El director general de la FAO, el senegalés Jacques Diouf, acabó reconociendo de forma implícita esta decepción, al pedir individualmente a los países miembros que aprueben medidas concretas contra esta lacra, en su última intervención ante la asamblea.
El objetivo de reducir a la mitad hasta 2015 los más de 800 millones de hambrientos que hay en el mundo, asumido en la anterior cita de 1996, se convierte, de este modo, en una meta que, en lugar de acercarse, se aleja del punto de partida.
Como se ha constatado en Roma, en los últimos seis años apenas se ha avanzado en la ardua tarea de maquillar los horrores del hambre, con sus 24.000 muertos al día, sus 300 millones de niños famélicos, sus cotidianas tragedias, pese a la abundancia sin precedentes. «Sólo con la comida que se desecha en los mercados italianos se podría alimentar a 20 millones de personas al día, pero el mundo desarrollado está más pendiente de sus 300 millones de obesos», señaló un delegado africano.
Las viejas contradicciones alcanzaron tono de contundente denuncia en las sucesivas intervenciones ante el pleno de la asamblea de la FAO, que se sucedieron desde el lunes hasta ayer en una interminable letanía de quejas. La ausencia masiva de los líderes de los países del Primer Mundo fue recibida como un signo de agravio y como la prueba irrefutable de su desinterés por el problema del hambre.

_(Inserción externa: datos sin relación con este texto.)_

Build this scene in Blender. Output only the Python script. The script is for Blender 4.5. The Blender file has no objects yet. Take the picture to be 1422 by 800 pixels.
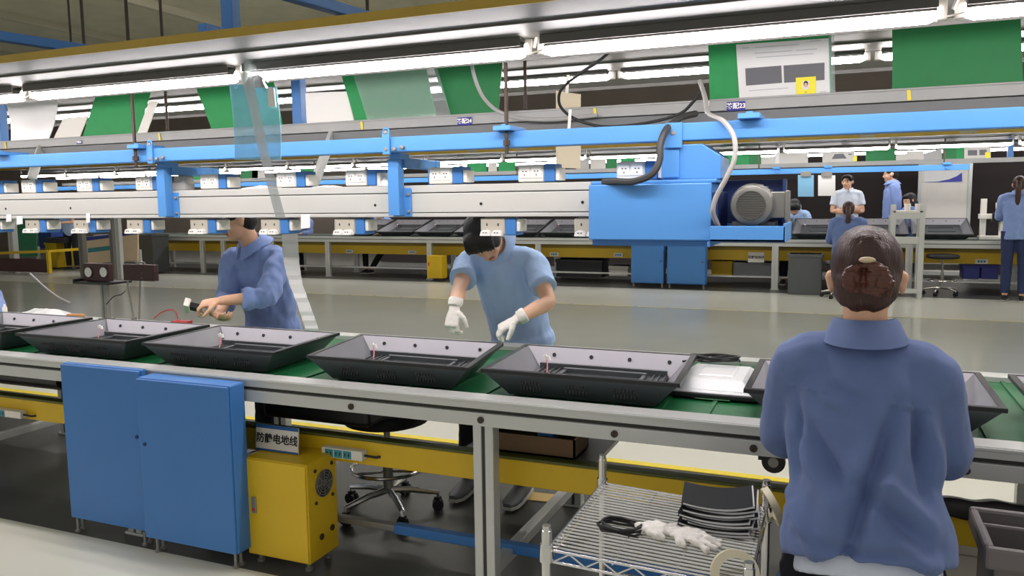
import bpy, math, random
from mathutils import Vector, Matrix, noise
random.seed(7)
SC = bpy.context.scene
COL = SC.collection
PI = math.pi
def V(*a): return Vector(a)
# ---------------------------------------------------------------- camera model
F_PX, EYE = 1110.0, 1.33
ROWS = ((0.9229977, 0.0307551, -0.3835745), (0.3846138, -0.1051913, 0.9170643), (-0.0121443, -0.9939763, -0.1089201))
def at(u, v, y):                       # the point of the plane at depth y seen along a sight line
    c = (u - 711.0, v - 400.0, F_PX)
    d = [sum(r[i] * c[i] for i in range(3)) for r in ROWS]
    t = y / d[1]
    return Vector((d[0] * t, y, EYE + d[2] * t))
def atz(u, v, z):
    c = (u - 711.0, v - 400.0, F_PX)
    d = [sum(r[i] * c[i] for i in range(3)) for r in ROWS]
    t = (z - EYE) / d[2]
    return Vector((d[0] * t, d[1] * t, z))
# ---------------------------------------------------------------- materials
def lin(c): return c / 12.92 if c <= 0.04045 else ((c + 0.055) / 1.055) ** 2.4
def rgb(r, g, b): return (lin(r / 255), lin(g / 255), lin(b / 255), 1)
MATS = {}
def mat(name, c, rough=0.5, metal=0.0, var=0.06, scale=6.0, bump=0.0, bscale=80.0, stretch=(1, 1, 1), emit=0.0, spec=0.5, coat=0.0, sheen=0.0):
    if name in MATS: return MATS[name]
    m = bpy.data.materials.new(name); m.use_nodes = True
    nt = m.node_tree; b = nt.nodes['Principled BSDF']
    col = rgb(*c)
    tc = nt.nodes.new('ShaderNodeTexCoord'); mp = nt.nodes.new('ShaderNodeMapping')
    mp.inputs['Scale'].default_value = stretch
    nt.links.new(tc.outputs['Object'], mp.inputs['Vector'])
    nz = nt.nodes.new('ShaderNodeTexNoise'); nz.inputs['Scale'].default_value = scale; nz.inputs['Detail'].default_value = 4
    nt.links.new(mp.outputs['Vector'], nz.inputs['Vector'])
    mx = nt.nodes.new('ShaderNodeMix'); mx.data_type = 'RGBA'
    mx.inputs['A'].default_value = tuple(min(1, x * (1 - var)) for x in col[:3]) + (1,)
    mx.inputs['B'].default_value = tuple(min(1, x * (1 + var)) for x in col[:3]) + (1,)
    nt.links.new(nz.outputs['Fac'], mx.inputs['Factor'])
    nt.links.new(mx.outputs['Result'], b.inputs['Base Color'])
    b.inputs['Roughness'].default_value = rough; b.inputs['Metallic'].default_value = metal
    b.inputs['Specular IOR Level'].default_value = spec
    b.inputs['Coat Weight'].default_value = coat
    b.inputs['Sheen Weight'].default_value = sheen
    if emit:
        b.inputs['Emission Color'].default_value = col; b.inputs['Emission Strength'].default_value = emit
    if bump:
        n2 = nt.nodes.new('ShaderNodeTexNoise'); n2.inputs['Scale'].default_value = bscale; n2.inputs['Detail'].default_value = 3
        nt.links.new(mp.outputs['Vector'], n2.inputs['Vector'])
        bp = nt.nodes.new('ShaderNodeBump'); bp.inputs['Strength'].default_value = bump; bp.inputs['Distance'].default_value = 0.004
        nt.links.new(n2.outputs['Fac'], bp.inputs['Height']); nt.links.new(bp.outputs['Normal'], b.inputs['Normal'])
    MATS[name] = m
    return m
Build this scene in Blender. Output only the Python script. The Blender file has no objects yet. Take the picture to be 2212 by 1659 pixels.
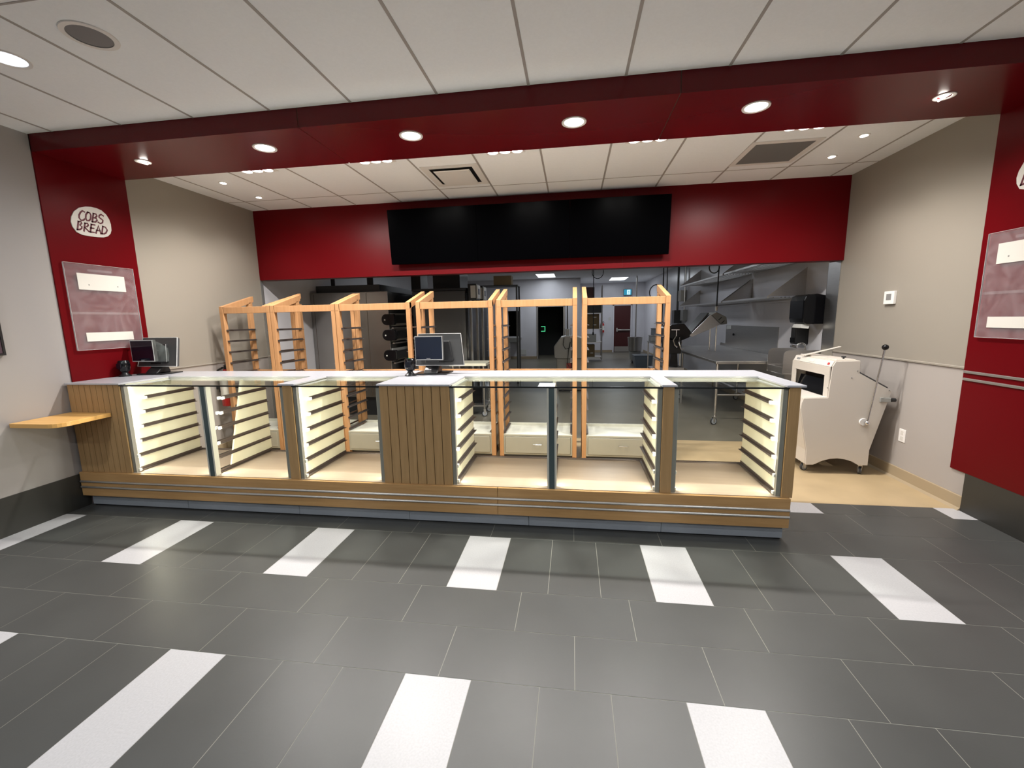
import bpy, bmesh, math, random
from mathutils import Vector, Matrix
random.seed(7)
SC = bpy.context.scene
COL = SC.collection
pi = math.pi

# ------------------------------------------------------------------ camera, world, exposure
cam_d = bpy.data.cameras.new('camera')
cam_d.sensor_fit = 'HORIZONTAL'; cam_d.sensor_width = 36.0
cam_d.lens = 36.0 * 916.2 / 2212.0
cam_d.clip_start = 0.05; cam_d.clip_end = 100
cam = bpy.data.objects.new('camera', cam_d); COL.objects.link(cam)
R_ = Vector((0.98998, 0.13994, -0.018884)); U_ = Vector((-0.002734, 0.152706, 0.988268)); F_ = Vector((-0.141182, 0.978314, -0.151559))
cam.matrix_world = Matrix(((R_.x, U_.x, -F_.x, 0.7491), (R_.y, U_.y, -F_.y, -2.8676), (R_.z, U_.z, -F_.z, 1.5869), (0, 0, 0, 1)))
SC.camera = cam
W = bpy.data.worlds.new('world'); SC.world = W; W.use_nodes = True
W.node_tree.nodes['Background'].inputs[0].default_value = (0.9, 0.95, 1, 1)
W.node_tree.nodes['Background'].inputs[1].default_value = 0.02
vs = SC.view_settings
vs.view_transform = 'Standard'; vs.look = 'None'; vs.gamma = 1.0; vs.use_curve_mapping = False
vs.exposure = 2.0
SC.display_settings.display_device = 'sRGB'
SC.cycles.max_bounces = 12; SC.cycles.diffuse_bounces = 8; SC.cycles.glossy_bounces = 4
SC.cycles.transparent_max_bounces = 16; SC.cycles.transmission_bounces = 6
SC.cycles.caustics_reflective = False; SC.cycles.caustics_refractive = False
SC.cycles.sample_clamp_indirect = 4.0

WARM = (1.0, 0.96, 0.91); NEUT = (1.0, 0.98, 0.96); COOL = (0.86, 0.92, 1.0)
# lamp powers in watts
P_FRONT = 43; P_BEAM = 14; P_EYE = 1.3; P_TRIPLE = 18; P_SMALL = 4.0; P_CASE = 1.6; P_KITCHEN = 7

# ------------------------------------------------------------------ room measures (metres)
XL, XR = -3.564, 3.824
ZC1, ZBB, ZC2 = 3.123, 2.991, 3.107
YBF, YBK, YR = 0.217, 0.944, 2.657
ZR = 2.185
ZT, ZP, ZB = 1.115, 1.101, 0.323       # counter top, underside of top, case deck
YP, YBB, YK = 0.160, 0.139, 0.184      # post fronts, base board front, plinth
KW, KL, KZ = 3.93, -3.60, 3.10         # kitchen right wall, left wall, ceiling

# ------------------------------------------------------------------ materials
def srgb(r, g, b):
    f = lambda c: (c/255/12.92) if c/255 <= 0.04045 else ((c/255 + 0.055)/1.055)**2.4
    return (f(r), f(g), f(b), 1)
def mat(name, col, rough=0.5, metal=0.0, spec=0.5, coat=0.0, noise=0.0, nscale=20, bump=0.0, bscale=200, stretch=None, emis=None, estr=0):
    m = bpy.data.materials.new(name); m.use_nodes = True
    nt = m.node_tree; b = nt.nodes['Principled BSDF']
    b.inputs['Base Color'].default_value = col; b.inputs['Roughness'].default_value = rough
    b.inputs['Metallic'].default_value = metal; b.inputs['Specular IOR Level'].default_value = spec
    b.inputs['Coat Weight'].default_value = coat; b.inputs['Coat Roughness'].default_value = 0.15
    if noise or bump:
        tc = nt.nodes.new('ShaderNodeTexCoord'); mp = nt.nodes.new('ShaderNodeMapping')
        nt.links.new(tc.outputs['Object'], mp.inputs[0])
        if stretch: mp.inputs['Scale'].default_value = stretch
    if noise:
        n = nt.nodes.new('ShaderNodeTexNoise'); n.inputs['Scale'].default_value = nscale; n.inputs['Detail'].default_value = 5
        nt.links.new(mp.outputs[0], n.inputs['Vector'])
        rp = nt.nodes.new('ShaderNodeValToRGB')
        rp.color_ramp.elements[0].position = 0.3; rp.color_ramp.elements[1].position = 0.7
        rp.color_ramp.elements[0].color = tuple(c*(1-noise) for c in col[:3]) + (1,)
        rp.color_ramp.elements[1].color = tuple(min(1, c*(1+noise)) for c in col[:3]) + (1,)
        nt.links.new(n.outputs[0], rp.inputs[0]); nt.links.new(rp.outputs[0], b.inputs['Base Color'])
    if bump:
        n2 = nt.nodes.new('ShaderNodeTexNoise'); n2.inputs['Scale'].default_value = bscale; n2.inputs['Detail'].default_value = 3
        nt.links.new(mp.outputs[0], n2.inputs['Vector'])
        bp = nt.nodes.new('ShaderNodeBump'); bp.inputs['Strength'].default_value = bump; bp.inputs['Distance'].default_value = 0.002
        nt.links.new(n2.outputs[0], bp.inputs['Height']); nt.links.new(bp.outputs[0], b.inputs['Normal'])
    if emis:
        b.inputs['Emission Color'].default_value = emis + (1,); b.inputs['Emission Strength'].default_value = estr
    return m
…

Desde la tribuna se levantaron muchos dedos acusadores, como el del presidente sudafricano, Thabo Mbeki, que habló directamente de «escasa atención de las potencias mundiales por la vida humana». Para ahondar aún más en la brecha, buena parte del medio centenar de jefes de Estado o de Gobierno -africanos y asiáticos en su mayoríapresentes en la cumbre pidieron que se trate al hambre con la misma urgencia que al terrorismo tras el 11 de septiembre.